Resident Anna Curtin, a 31-year-old nurse originally from Christchurch, New Zealand, told AAP she was sitting down to have dinner at home when the quake struck.
"It's been really stormy so I've been getting quite used to all of the horrific thunder and lightning," she said.
"But as I was sitting there, I thought that feeling feels all too familiar."
Curtin survived the devastating earthquake and aftershocks that rocked Christchurch in 2010 and 2011 - the latter claiming 185 lives - and moved to the NT last year thinking "this is great, no earthquakes".
"You can't even describe it, they're very violent and very sudden" she said.
"It kind of feels like a train is going past you really nearby, like a big sudden rumble of the earth.
"I think I feel a bit invincible now that I've survived all of those ones."
Geoscience Australia senior seismologist Jonathan Bathgate told AAP it is the second earthquake greater than magnitude 3.0 to hit Tennant Creek this year, with a 3.1 recorded on January 5.
He said the town recorded five earthquakes of that kind last year and nine in 2015.
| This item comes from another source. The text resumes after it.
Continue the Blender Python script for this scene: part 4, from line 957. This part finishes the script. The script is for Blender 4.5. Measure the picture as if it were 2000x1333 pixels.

"We didn't get any reports of anyone having felt this into our report system here in Canberra so it's not significant in that respect," Dr Bathgate said on Tuesday.
"That could be it for the year, we just don't know."
However he said future earthquake activity in the area was possible, given Tennant Creek's history.
The town was rocked by three earthquakes greater than magnitude 6 on January 22, 1988, while the largest of the three - a magnitude 6.6 tremor - remains Australia's biggest.